Wer solche Analysen nur als Spielerei abtun möchte, verkennt die Lage. Aus Spiel kann schnell Ernst werden. Und dann zeigt sich, ob man seine Hausaufgaben gemacht hat. Dazu gehört, mit den Spielmachern eine langfristige, persönliche Beziehung einzugehen oder die Joker durch gezieltes Lobbying zu beeinflussen. Der dritte Schritt im Stakeholder-Management besteht eben in einem proaktiven Handeln. Wenn das Kind in den Brunnen gefallen ist, ist es zu spät, Vorbereitungen zu treffen.
Und Alternativen
Ein Kritikpunkt am Ansatz betrifft die etwas holzschnittartige Darstellung der meisten Ansätze.
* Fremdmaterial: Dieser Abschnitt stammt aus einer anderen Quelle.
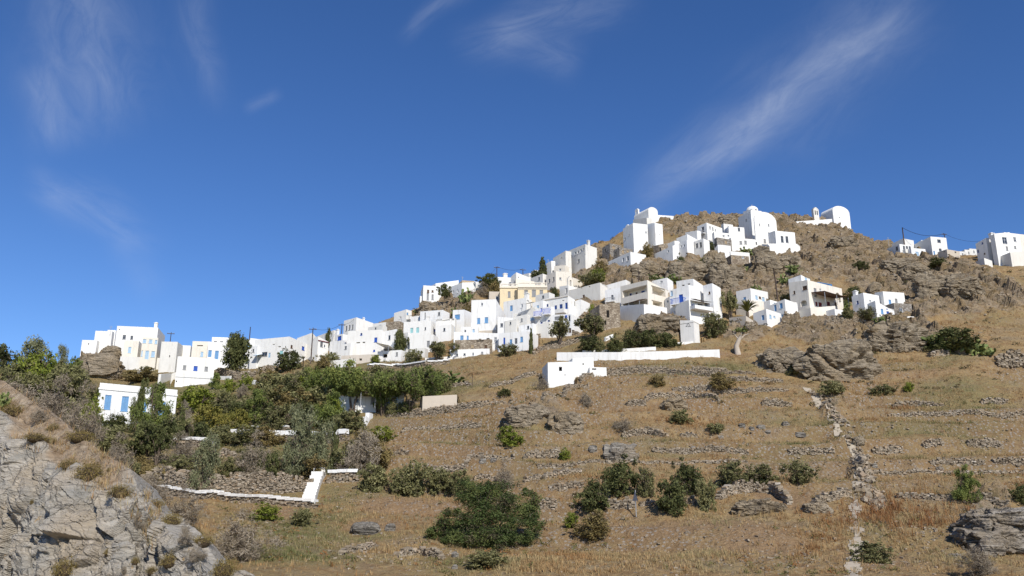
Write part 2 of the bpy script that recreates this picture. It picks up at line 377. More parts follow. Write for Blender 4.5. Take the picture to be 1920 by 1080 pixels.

Die Gruppen lassen sich womöglich nicht trennscharf darstellen und auch die Phasen nicht. Insbesondere für die dritte, die Engagementphase lassen sich zwar zahlreiche Vorschläge sammeln, doch gibt es kein Patentrezept. Die Situationen, in die Unternehmen kommen können, können sehr heterogen sein. Ein weiterer Kritikpunkt lautet, die Analyse fokussiere zu sehr auf die dyadische Beziehung Unternehmen und einzelne Stakeholder-Gruppe, vernachlässige aber die Interaktionen zwischen mehreren Stakeholder-Gruppen. Abhilfe könnte der Einsatz einer elaborierteren Theorie, der Social Network Analysis (Den Eisberg lupfen) schaffen, der in diesem Beitrag aber nicht weiter ausgeführt wird.
Wo findet diese Theorie Anwendung? Sowohl im Profit- wie auch zunehmend im Non-Profit-Bereich. Sie ist schlicht aus der Praxis nicht mehr wegzudenken.